I fail to see how having low attendance right now, while there is no team in DC, would help him in any way. Now, showing a huge drop in attendance after a team is moved to DC would prove his point, but right now, they aren't drawing any fans, and that has nothing to do with anything except the fact that they suck and noone wants to watch them. Which is his own fault. Actually, by sucking so badly, he might be driving more fans away to the point where if a DC team did show up, they'd be more than happy to watch them instead. (shit, that sort of makes the conspiracy thing make more sense. But still not a whole lot.)(either way, it'd be his fault, not a DC team's).

posted by Bernreuther at 08:50 PM on April 10, 2002

NC needs baseball before DC does. I mean, we can't keep our other teams, so we need a few replacements.
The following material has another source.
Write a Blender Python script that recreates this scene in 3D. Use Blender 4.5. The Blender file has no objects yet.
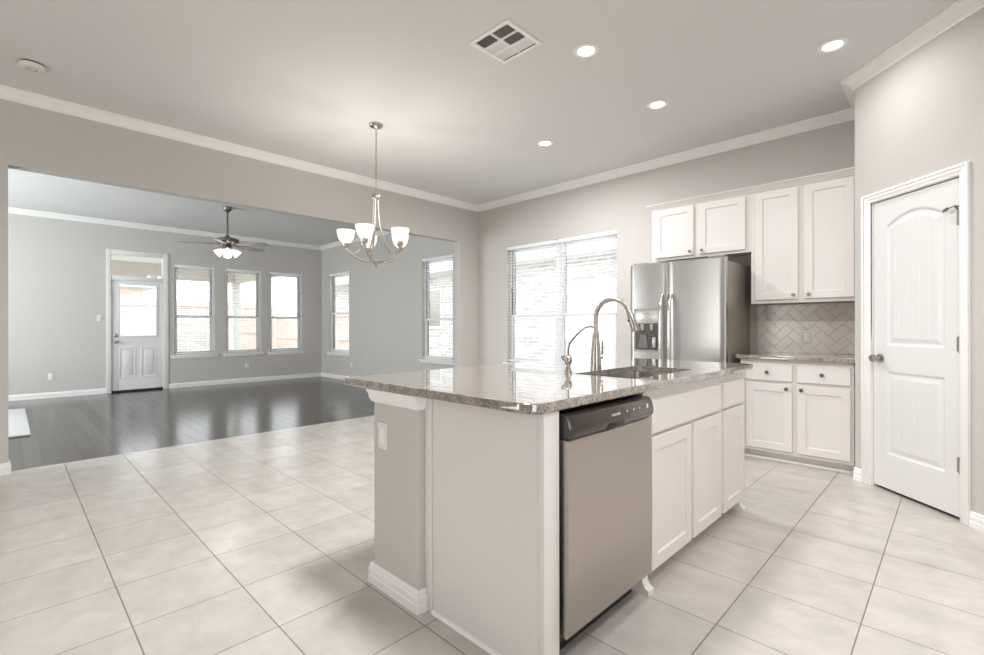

posted by corpse at 09:04 PM on April 10, 2002

Hey, the Orioles won the AL East in '97 and the wildcard in '96. Their farm system has been broken for essentially 25 years and since then they've been a reasonably successful team up until now. I think that a cheap losing team suits them right now what with the spectre of the Washington Expos looming. Whether they've gotten to this point accidentally or on purpose is uncertain. it will take years to right that ship through solid trades and stocking the farm system, a la Beane in Oakland. yeah, except they already started 2 years ago. Although your rotisserie teams continued to count their stats, since july of 2000 the Orioles have traded... Mike Bordick, Charles Johnson, Will Clark, Harold Baines, B.J. Surhoff, Mike Timlin and Gabe Molina in return they've received Melvin Mora who is unfortunately probably their best player, Geronimo Gil, Brook Fordyce, Fernando Lunar (3 catchers), and Chris Richard who'll be back this summer. They also got about a dozen AA and lower pitchers who are working their way onto the club or out of baseball. That's not bad, maybe one catcher too many, but there have been worse sell-offs, considering the lack of promise in what they gave away. They've made plenty of sound baseball decisions the last couple of years, picking Batista up off waivers, Jay Gibbons as a Rule 5 pick, they've shown terrible taste in free agentse, you could probably spend the money used on Marty Cordova, Segui, Fordyce and Buddy Groom on Mike Mussina and be better off for it. But, try to remember that this team and some of the decisions (notably David Segui) look much better with Albet Belle in left field, without him and with revenue sharing and with potentially half their market going away as early as next April, they might be well-advised to hold down their operating expenses and wait for all this to shake out.

posted by pastepotpete at 09:32 PM on April 10, 2002

jay gibbons was a good pickup for the orioles; the batista one is not all that great. batista has a very nice SLG, but terribly poor OBP. i agree with you; i think the orioles have made some awful free agent signings, largely because anyone they enter into contract with right now for much money will be gone or useless by the time the orioles field a good team again. the orioles have made a lot of trades to try to get talent in return, but they did not get any upper-middle tier or better prospects. in fact, they practically gave one away to the Blue Jays (Jayson Werth) and that was back when the Blue Jays were still being run by Gord Ash. i wish i could tell you reinforcements were coming for the orioles. all that can really be done is to cross one's fingers and pray some of their ok guys turn out well in the future.